A Federal Judge Declares That Current and Former Wells Fargo Executives Can be Sued for Their Fraud

by Walter Einenkel –

A federal judge has decided that Wells Fargo’s current and former executives will have to face their shareholders’ lawsuit that demands that these executives be held personally liable for the fraudulent practices at the big bank. Those practices led to at least 3,500 lower-level management employees being fired and the bank settling a modest $185 million deal with the DOJ for creating millions of fake accounts in order to generate the perception of growth needed to make billions. That was followed up by a Wells Fargo settlement with the government for $1.2 billion for deceiving the government into insuring rap home loans. U.S. District Judge Jon Tigar in San Francisco told CEO Tim Sloan and the rest of his cronies that they were still on the hook and should have to face at least some music.

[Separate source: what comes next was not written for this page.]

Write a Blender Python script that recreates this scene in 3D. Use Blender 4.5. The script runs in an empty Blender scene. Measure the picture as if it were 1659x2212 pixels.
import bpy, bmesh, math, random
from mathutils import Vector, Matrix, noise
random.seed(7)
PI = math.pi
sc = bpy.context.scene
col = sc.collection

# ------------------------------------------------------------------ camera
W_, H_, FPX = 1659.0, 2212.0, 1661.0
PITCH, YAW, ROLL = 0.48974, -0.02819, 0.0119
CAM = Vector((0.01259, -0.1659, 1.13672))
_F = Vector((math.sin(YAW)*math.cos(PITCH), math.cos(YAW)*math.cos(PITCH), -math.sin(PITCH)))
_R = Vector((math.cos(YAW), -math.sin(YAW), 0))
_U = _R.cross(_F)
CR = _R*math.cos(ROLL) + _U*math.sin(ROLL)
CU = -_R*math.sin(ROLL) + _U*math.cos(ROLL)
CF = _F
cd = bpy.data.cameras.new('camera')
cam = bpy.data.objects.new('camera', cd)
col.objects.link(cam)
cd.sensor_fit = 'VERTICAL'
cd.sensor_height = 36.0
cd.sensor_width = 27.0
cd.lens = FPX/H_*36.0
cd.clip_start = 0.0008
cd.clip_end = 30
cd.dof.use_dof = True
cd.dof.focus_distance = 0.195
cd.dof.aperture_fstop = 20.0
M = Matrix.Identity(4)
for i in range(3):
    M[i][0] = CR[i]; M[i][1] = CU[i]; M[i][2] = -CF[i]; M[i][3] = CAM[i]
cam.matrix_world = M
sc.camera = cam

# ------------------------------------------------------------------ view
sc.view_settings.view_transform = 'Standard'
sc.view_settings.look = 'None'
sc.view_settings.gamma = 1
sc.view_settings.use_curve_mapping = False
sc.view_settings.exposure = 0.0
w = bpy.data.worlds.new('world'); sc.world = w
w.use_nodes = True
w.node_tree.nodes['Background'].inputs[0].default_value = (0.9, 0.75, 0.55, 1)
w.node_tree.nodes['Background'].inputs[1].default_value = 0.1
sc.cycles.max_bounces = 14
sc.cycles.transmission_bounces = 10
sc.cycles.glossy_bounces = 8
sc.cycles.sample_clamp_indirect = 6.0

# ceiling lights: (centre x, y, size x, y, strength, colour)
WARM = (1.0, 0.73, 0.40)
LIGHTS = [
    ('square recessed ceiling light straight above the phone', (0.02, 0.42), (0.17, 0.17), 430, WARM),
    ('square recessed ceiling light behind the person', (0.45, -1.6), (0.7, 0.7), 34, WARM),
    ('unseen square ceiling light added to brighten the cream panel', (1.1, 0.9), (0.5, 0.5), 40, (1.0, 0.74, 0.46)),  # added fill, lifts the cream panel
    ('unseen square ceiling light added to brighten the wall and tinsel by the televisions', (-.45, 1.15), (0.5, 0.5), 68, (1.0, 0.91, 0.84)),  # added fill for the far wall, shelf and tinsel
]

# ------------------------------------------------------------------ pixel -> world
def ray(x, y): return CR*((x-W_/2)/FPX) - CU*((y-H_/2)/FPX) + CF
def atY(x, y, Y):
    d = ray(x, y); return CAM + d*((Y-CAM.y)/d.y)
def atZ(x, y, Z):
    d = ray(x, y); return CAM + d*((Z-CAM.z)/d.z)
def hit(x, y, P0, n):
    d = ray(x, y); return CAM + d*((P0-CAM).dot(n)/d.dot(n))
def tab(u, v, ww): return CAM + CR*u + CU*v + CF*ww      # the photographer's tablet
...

“Where, as here, plaintiffs’ claims arise from a pervasive and undisputed fraud going to the core of the company’s business, it is reasonable to infer senior executives knew about, or at least recklessly turned a blind eye to, the stream of red flags,” Tigar wrote in a decision dated Wednesday.

The judge also said that in the “unlikely” event Sloan did not know about the suspect practices before 2013, when he was chief financial officer, he was “certainly aware of these issues” by December 2013 when he told the Los Angeles Times: “I‘m not aware of any overbearing sales culture.”

Wells Fargo has repeatedly tried to say it was nobody at the top’s fault that their entire business model seems to have been predicated on impossible sales expectations leading to millions and millions of imaginary accounts. After relenting to public and stockholder pressure to begin actually punishing some of the c-suite frauds in their company, and then being forced to make a show of clawing back some of the gold on those executives’ parachutes, every day seems to reveal new levels of massive fraud at the “too big to manage” bank. Wells Fargo’s issues with shareholders is simply one of the numerous issues facing the bank. Recently it was revealed that when they weren’t opening accounts for people who didn’t know or want them, they were denying loans wholesale to DACA recipients.

Wells Fargo had hoped to cut down the shareholder’s lawsuit here but failed. For the banking giant this is just one of dozens of lawsuits surrounding the companies illegal practices.